OBJECTIVE: Set down the data below without change, skipping the pictures it holds.

SOURCE DATA:
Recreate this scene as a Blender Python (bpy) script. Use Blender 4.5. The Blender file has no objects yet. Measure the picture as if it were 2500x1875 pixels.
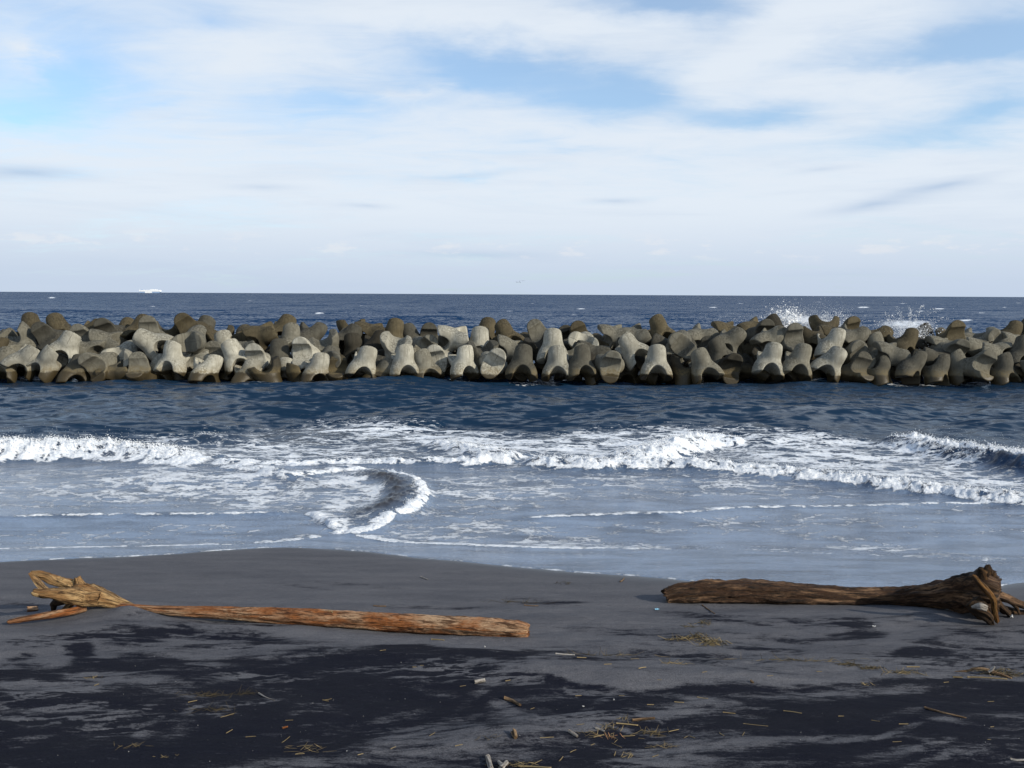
import bpy, math, random
import numpy as np
from mathutils import Matrix, Vector

random.seed(7)
rng = np.random.default_rng(11)
S = bpy.context.scene
COL = S.collection

# ------------------------------------------------------------------ camera
F = 1962.0                                    # focal length in photograph pixels (2500 wide)
PITCH = math.atan((937.5 - 718.5) / F)
ROLL = math.radians(0.298)
CAM = np.array([0.0, 0.0, 5.0])
fw = np.array([0, math.cos(PITCH), -math.sin(PITCH)])
r0 = np.array([1.0, 0, 0])
u0 = np.array([0, math.sin(PITCH), math.cos(PITCH)])
rt = r0 * math.cos(ROLL) + u0 * math.sin(ROLL)
up = u0 * math.cos(ROLL) - r0 * math.sin(ROLL)
cam = bpy.data.cameras.new('camera')
cam.sensor_width = 36.0
cam.lens = 36.0 * F / 2500.0
cam.clip_start = 0.1
cam.clip_end = 60000
co = bpy.data.objects.new('camera', cam)
m = Matrix.Identity(4)
for i in range(3):
    m[i][0], m[i][1], m[i][2], m[i][3] = rt[i], up[i], -fw[i], CAM[i]
co.matrix_world = m
COL.objects.link(co)
S.camera = co

# ------------------------------------------------------------------ sun, sky, exposure
SUN_EL = math.radians(27)
SUN_DIR = np.array([0.87 * math.cos(SUN_EL), -0.5 * math.cos(SUN_EL), math.sin(SUN_EL)])   # towards the sun
SUN_DIR /= np.linalg.norm(SUN_DIR)
sl = bpy.data.lights.new('sun', 'SUN')
sl.energy = 5.0
sl.angle = math.radians(0.5)
sl.color = (1.0, 0.91, 0.76)
so = bpy.data.objects.new('sun', sl)
so.rotation_euler = Vector(SUN_DIR).to_track_quat('Z', 'Y').to_euler()
so.location = (30, -20, 40)
COL.objects.link(so)
S.view_settings.view_transform = 'Standard'
S.view_settings.look = 'None'
S.view_settings.exposure = 0.0
S.view_settings.gamma = 1.0
S.view_settings.use_curve_mapping = False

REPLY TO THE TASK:
Recreate this scene as a Blender Python (bpy) script. Use Blender 4.5. The Blender file has no objects yet. Measure the picture as if it were 2500x1875 pixels.
import bpy, math, random
import numpy as np
from mathutils import Matrix, Vector

random.seed(7)
rng = np.random.default_rng(11)
S = bpy.context.scene
COL = S.collection

# ------------------------------------------------------------------ camera
F = 1962.0                                    # focal length in photograph pixels (2500 wide)
PITCH = math.atan((937.5 - 718.5) / F)
ROLL = math.radians(0.298)
CAM = np.array([0.0, 0.0, 5.0])
fw = np.array([0, math.cos(PITCH), -math.sin(PITCH)])
r0 = np.array([1.0, 0, 0])
u0 = np.array([0, math.sin(PITCH), math.cos(PITCH)])
rt = r0 * math.cos(ROLL) + u0 * math.sin(ROLL)
up = u0 * math.cos(ROLL) - r0 * math.sin(ROLL)
cam = bpy.data.cameras.new('camera')
cam.sensor_width = 36.0
cam.lens = 36.0 * F / 2500.0
cam.clip_start = 0.1
cam.clip_end = 60000
co = bpy.data.objects.new('camera', cam)
m = Matrix.Identity(4)
for i in range(3):
    m[i][0], m[i][1], m[i][2], m[i][3] = rt[i], up[i], -fw[i], CAM[i]
co.matrix_world = m
COL.objects.link(co)
S.camera = co

# ------------------------------------------------------------------ sun, sky, exposure
SUN_EL = math.radians(27)
SUN_DIR = np.array([0.87 * math.cos(SUN_EL), -0.5 * math.cos(SUN_EL), math.sin(SUN_EL)])   # towards the sun
SUN_DIR /= np.linalg.norm(SUN_DIR)
sl = bpy.data.lights.new('sun', 'SUN')
sl.energy = 5.0
sl.angle = math.radians(0.5)
sl.color = (1.0, 0.91, 0.76)
so = bpy.data.objects.new('sun', sl)
so.rotation_euler = Vector(SUN_DIR).to_track_quat('Z', 'Y').to_euler()
so.location = (30, -20, 40)
COL.objects.link(so)
S.view_settings.view_transform = 'Standard'
S.view_settings.look = 'None'
S.view_settings.exposure = 0.0
S.view_settings.gamma = 1.0
S.view_settings.use_curve_mapping = False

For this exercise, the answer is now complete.